4. The personal touch
Both platforms are run by David, Tom, and a couple of other analysts. However, there is a subtle difference, especially in the delivery of advice and recommendation.
Rule Breakers is heavy on methodology and data. Stock Advisor gives you both and a bit more personal touch from the founders. Also, being the flagship product of Motley Fool, more attention is given to Stock Advisor to perform well.
Don’t get me wrong. Overall, both services receive excellent attention from Motley Tool’s management.
Are Stock Advisor and Rule Breakers worth your money?
To answer this question, we need to look at two factors, cost and value. Cost-wise, you can argue that the two are affordable, given how expensive investment research platforms can get. Of course, there are free tools out there, but how do they measure up to the two? Cheap doesn’t always translate to value.

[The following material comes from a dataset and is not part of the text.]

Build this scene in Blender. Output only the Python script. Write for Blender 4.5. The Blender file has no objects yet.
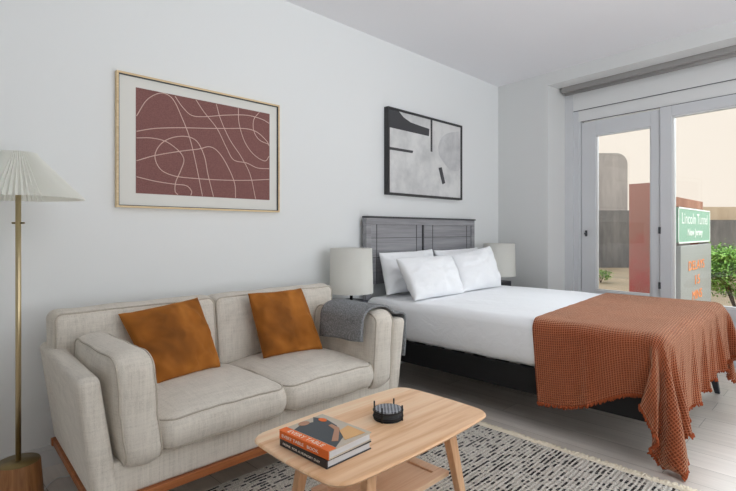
import bpy, bmesh, math, random
from mathutils import Vector, Matrix, noise
random.seed(7)
SC = bpy.context.scene
COL = SC.collection
S2 = math.sqrt(.5)

# ------------------------------------------------------------ camera
cam = bpy.data.cameras.new('camera'); camo = bpy.data.objects.new('camera', cam); COL.objects.link(camo)
camo.location = (-4.81, -2.78, 1.144); camo.rotation_euler = (math.pi/2, 0, -math.pi/4)
cam.sensor_width = 36; cam.lens = 487/736*36; cam.shift_y = -14.5/736; cam.clip_start = .05; cam.clip_end = 200
SC.camera = camo
# ------------------------------------------------------------ sky, light, exposure
w = bpy.data.worlds.new('sky'); SC.world = w; w.use_nodes = True
nt = w.node_tree; nt.nodes.clear()
tc = nt.nodes.new('ShaderNodeTexCoord'); sx = nt.nodes.new('ShaderNodeSeparateXYZ'); cr = nt.nodes.new('ShaderNodeValToRGB')
bg = nt.nodes.new('ShaderNodeBackground'); wo = nt.nodes.new('ShaderNodeOutputWorld')
nt.links.new(tc.outputs['Generated'], sx.inputs[0]); nt.links.new(sx.outputs['Z'], cr.inputs[0])
cr.color_ramp.elements[0].position = 0; cr.color_ramp.elements[0].color = (.78, .69, .60, 1)
cr.color_ramp.elements[1].position = .35; cr.color_ramp.elements[1].color = (.79, .715, .63, 1)
e = cr.color_ramp.elements.new(.9); e.color = (1.1, 1.2, 1.3, 1)
nt.links.new(cr.outputs[0], bg.inputs[0]); nt.links.new(bg.outputs[0], wo.inputs[0]); bg.inputs[1].default_value = 1.36

def area(name, loc, target, sx_, sy_, power, col=(1, 1, 1), portal=False, spread=None):
    l = bpy.data.lights.new(name, 'AREA'); l.shape = 'RECTANGLE'; l.size = sx_; l.size_y = sy_; l.energy = power; l.color = col
    o = bpy.data.objects.new(name, l); COL.objects.link(o); o.location = loc
    o.rotation_euler = (Vector(target)-Vector(loc)).to_track_quat('-Z', 'Y').to_euler()
    if portal: l.cycles.is_portal = True
    if spread: l.spread = spread
    return o
DB = (-.1167, -.99317); NB = (.99317, -.1167)          # along the window wall / outward through it
def B(a, off, z): return Vector((a*DB[0]+off*NB[0], a*DB[1]+off*NB[1], z))
area('daylight_portal', B(2.5, .42, 1.2), B(2.5, -3, 1.2), 3.6, 2.4, 1, portal=True)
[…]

So, what value do you get from the Rule Breakers? Much has been covered. But, to summarize it all, Rule Breakers helps you to identify winning stocks before the rest of the market discovers them.

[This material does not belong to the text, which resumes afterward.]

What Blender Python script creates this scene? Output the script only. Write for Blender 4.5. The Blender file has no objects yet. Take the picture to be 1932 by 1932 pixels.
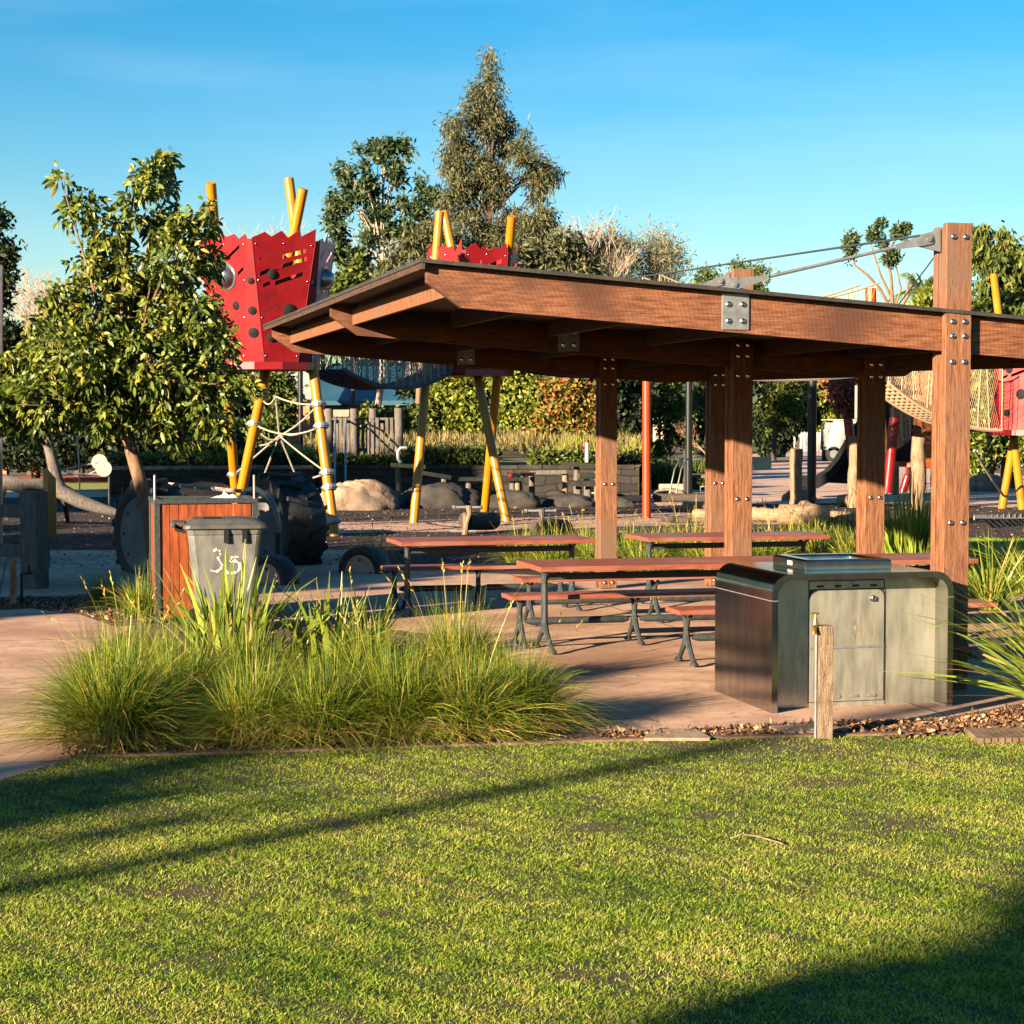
import bpy, math, random
import numpy as np
from mathutils import Vector, Matrix
from mathutils.geometry import tessellate_polygon
random.seed(7)
PI = math.pi
SC = bpy.context.scene
COL = SC.collection
# ---------------------------------------------------------------- camera
FPX, WPX, CAMZ = 3600.0, 1932.0, 1.95
TH = math.atan(173.0 / FPX)
cam_d = bpy.data.cameras.new('camera')
cam = bpy.data.objects.new('camera', cam_d)
COL.objects.link(cam)
cam.location = (0, 0, CAMZ)
cam.rotation_euler = (PI / 2 - TH, 0, 0)
cam_d.sensor_width = 36.0
cam_d.lens = 36.0 * FPX / WPX
cam_d.clip_start = 0.1
cam_d.clip_end = 3000
SC.camera = cam
# ---------------------------------------------------------------- sky and sun
SUN_EL = math.radians(13.9)
SH = (0.695, 0.719)                       # the way the shadows fall on the ground
w = bpy.data.worlds.new('World'); SC.world = w; w.use_nodes = True
nt = w.node_tree; nt.nodes.clear()
sky = nt.nodes.new('ShaderNodeTexSky'); sky.sky_type = 'NISHITA'; sky.sun_disc = False
sky.sun_elevation = SUN_EL
sky.sun_rotation = math.atan2(-SH[0], -SH[1])
sky.air_density = 1.0; sky.dust_density = 0.3; sky.ozone_density = 2.5
hs = nt.nodes.new('ShaderNodeHueSaturation'); hs.inputs['Saturation'].default_value = 1.55; hs.inputs['Hue'].default_value = 0.498
bg = nt.nodes.new('ShaderNodeBackground'); bg.inputs[1].default_value = 0.043
wo = nt.nodes.new('ShaderNodeOutputWorld')
nt.links.new(sky.outputs[0], hs.inputs['Color']); 
tcw = nt.nodes.new('ShaderNodeTexCoord'); mpw = nt.nodes.new('ShaderNodeMapping'); mpw.inputs['Scale'].default_value = (1.2, 1.2, 9.0); mpw.inputs['Rotation'].default_value = (0.12, 0.25, 0)
nw = nt.nodes.new('ShaderNodeTexNoise'); nw.inputs['Scale'].default_value = 2.2; nw.inputs['Detail'].default_value = 6
rw = nt.nodes.new('ShaderNodeValToRGB'); rw.color_ramp.elements[0].position = .48; rw.color_ramp.elements[1].position = .85; rw.color_ramp.elements[1].color = (.22, .22, .22, 1)
mw = nt.nodes.new('ShaderNodeMix'); mw.data_type = 'RGBA'; mw.inputs[7].default_value = (5.2, 6.2, 7.0, 1)
nt.links.new(tcw.outputs['Generated'], mpw.inputs[0]); nt.links.new(mpw.outputs[0], nw.inputs['Vector']); nt.links.new(nw.outputs[0], rw.inputs[0]); nt.links.new(rw.outputs[0], mw.inputs[0])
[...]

And what of the Stock Advisor? It gives you insights to invest in stocks that will outperform the S&P 500, but with conservative returns.
Given the extensive investment information you get from both services, an annual cost of $99 is a steal.
Can I pick both?
Of course, Motley Fool allows you to subscribe to both. So, the appropriate question you should be asking is, should I pick both? In that case, it becomes a bit tricky.

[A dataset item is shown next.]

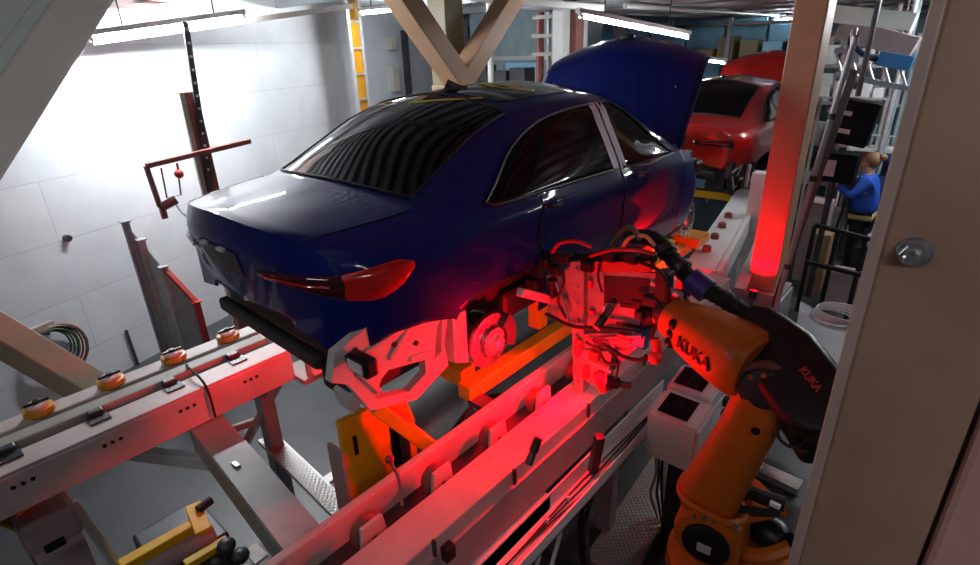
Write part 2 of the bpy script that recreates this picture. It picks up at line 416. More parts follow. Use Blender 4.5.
def bodyN(y, v, e=.01):
    du = bodyS(y+e, v)-bodyS(y-e, v); dv = bodyS(y, min(v+.05, 18))-bodyS(y, max(v-.05, 0))
    n = du.cross(dv)
    if n.length < 1e-9: return Vector((0, 0, 1))
    n.normalize(); p = bodyS(y, v)
    return n if n.dot(p-Vector((0, p.y, .6))) > 0 else -n
def onbody(y, v, off): return bodyS(y, v)+bodyN(y, v)*off
def capS(v, s):
    """rear closing panel: v around the tail outline, s 1 at the outline .. 0 in the middle"""
    p = bodyS(TAIL, v); c = Vector((p.x*.5, TAIL-.03, .60))
    q = c+(p-c)*s
    q.y = p.y*s+(1-s)*(TAIL+.03*abs(p.x)) - .045*math.sin(math.pi*min(1, (1-s)*3.2)/2) + .13*max(0, .75-s)
    return q
"""one finished shell is used for both cars"""
def body_shell(open_hood=True):
    bm = NB(); ny, nv = 118, 108
    ys = [TAIL+(NOSE-TAIL)*(i/ny) for i in range(ny+1)]
    for e in (-.37, .37): ys[min(range(len(ys)), key=lambda i: abs(ys[i]-e))] = e
    G = [[bm.verts.new(bodyS(y, 18*j/nv)) for j in range(nv+1)] for y in ys]
    for i in range(ny):
        for j in range(nv):
            v = 18*(j+.5)/nv; y = (ys[i]+ys[i+1])/2
            if open_hood and y > 2.40 and 4.3 < v < 13.7: continue
            bm.faces.new((G[i][j], G[i+1][j], G[i+1][j+1], G[i][j+1]))
    prev = G[0]
    for k in range(1, 13):
        s = 1-k/12*.93
        cur = [bm.verts.new(capS(18*j/nv, s)) for j in range(nv+1)]
        for j in range(nv): bm.faces.new((prev[j], prev[j+1], cur[j+1], cur[j]))
        prev = cur
    return bm
def lift(bm, base):
    bmesh.ops.translate(bm, vec=base, verts=bm.verts); return bm
def patch(cols, nrow=8, off=.004, edge=.012):
    """cols: list of (y, v_low, v_high) -> grid on the body, edges turned in"""
    rows = []
    for y, a, b in cols:
        rows.append([onbody(y, a+(b-a)*k/nrow, off if 0 < k < nrow else off*.3) for k in range(nrow+1)])
    return rows
def poly_cols(lo, hi, n=26):
    y0 = max(lo[0][0], hi[0][0]); y1 = min(lo[-1][0], hi[-1][0]); out = []
    lin = lambda K, y: K[0][1] if y <= K[0][0] else next((K[i][1]+(K[i+1][1]-K[i][1])*(y-K[i][0])/(K[i+1][0]-K[i][0]) for i in range(len(K)-1) if y <= K[i+1][0]), K[-1][1])
    for k in range(n+1):
        y = y0+(y1-y0)*k/n; out.append((y, lin(lo, y), lin(hi, y)))
    return out
mirc = lambda cols: [(y, 18-a, 18-b) for y, a, b in cols]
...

However, a piece of advice, pick both services if you want to strike a balance between volatility and stability. But, if you want to lean on either side, pick the platform that reflects your investment style.
If I have to pick one, which must it be?
Are you an aggressive investor with an appetite for high-growth potential stocks? Are you an investor looking to get out of your investment comfort zone? Rule Breakers is the tool for you.
Are you an investor looking for fixed income or stability in dividends stocks? In that case, ditch the Rule Breakers and get the Stock Advisor. High growth stocks are more volatile and may not be your favorite menu.
Is Motley Fool genuine?
With the rise of the internet and social media, fake news has become the order of the day. And it’s not unusual to find genuine companies being labeled as scams. Now, to address the concern head-on, is Motley Fool a scam? Definitely not.
Today, Motley Fool has over 700,000 members. You can’t accumulate such numbers if you are offering substandard or non-existent services.
Additionally, one thing you will admire about Motley Fool is transparency. They will continuously display historical data even for stocks that didn’t measure up to their projections. Isn’t this self-defeating? Absolutely not.
It would be disingenuous to claim that your strategy is always winning, even in instances when it flops. Motley Fool admits that you can’t always be flawless. Openness upholds your reputation and promotes the credibility of your brand.
Conclusion
Both tools have a solid over 15 years’ experience in the market. Also, both services have survived the Great Recession.
Therefore, you can’t question their ability to withstand trying times. While Motley Fool doesn’t get it right all the time, they have a long-term winning record that you can take advantage of.
Above all, conduct your investment analysis from other resources and compliment them with the Motley Fool tools. This way, you will increase the chances of making informed investment decisions to win the market.